Now the antenna is ready. antenna partly up. It was time to measure the SWR and at 28.000 MHz we saw an SWR of about 1.5 and it went down further as frequency went up. Good enuf! At least for the contest. We pushed the mast up a bit more. It is at about 12' height now. antenna at its final position

Results

The 10m Moxon is nothing short of amazing! I made over 100 CW contacts on 10m with the limited time I spent in the contest with about 65W. I heard signals as far away as Brazil. I made contacts all over Europe, US, New Zealland, Australia, Japan and many more.. It was great fun.

cqwwcw scoreboard

Acknowledgements

I would like to thank Vijesh VU3CAU for helping get the antenna up. Without his help, it would have been a difficult task for me alone to get things done.

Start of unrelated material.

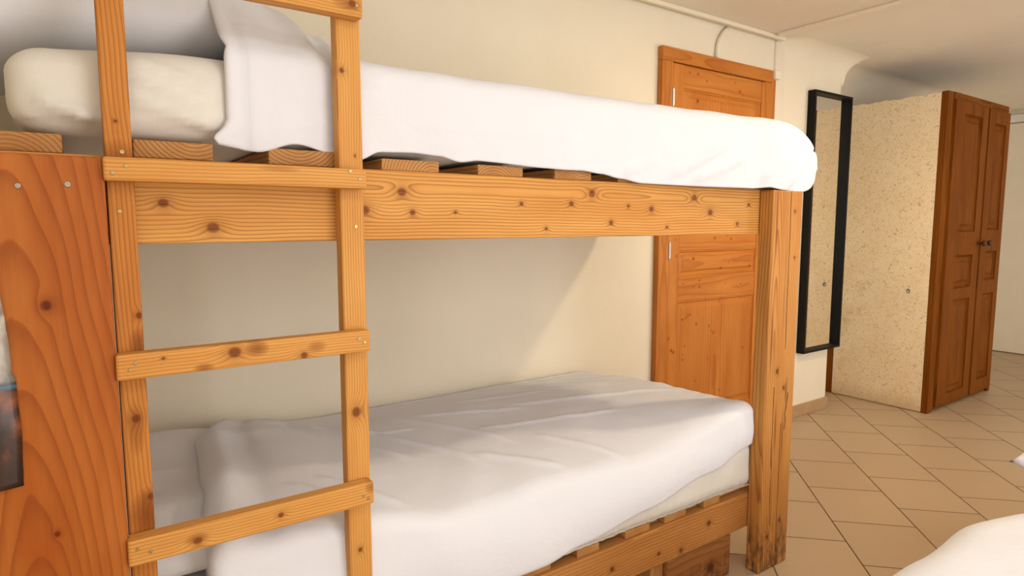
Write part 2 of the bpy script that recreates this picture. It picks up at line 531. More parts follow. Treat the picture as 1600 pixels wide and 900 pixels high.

Late Cebik's moxon articles were the ones that got me started on this antenna. A week before the contest, I watched a talk by John W6NBC. I wrote an email to John who kindly sent me the article he wrote for the ARRL "On the air" magazine. The measurements used the web based calculator on tippete.net which has an error in its program, however the error is not big and the Cebik equations do not take care of velocity factor of the wires. Also NEC-2 and NEC-4 model for Moxon differs quite a bit (NEC-4 models are more accurate). Accounting for all that, the values output by tippete calculator is more or less the same as Cebik's calculator (+ VF of wire). My spreadsheet calculator gives a few CMs of difference in lengths. One has to experiment a bit. The length of the spacer (the piece of insulator that ties the folded parts of the driven element and the reflector) is important and the rest can be adjusted by elongating/shrinking the telescopic spreaders. I thank John for his kind email and timely help. Finally, I thank Siddhu VU2YYF for donating a spare mast which turned out to be solid. It is a military surplus mast and built well. I would also like to thank Saju VU3GNL for making the center plate in his workshop with a 6mm thick aluminum sheet.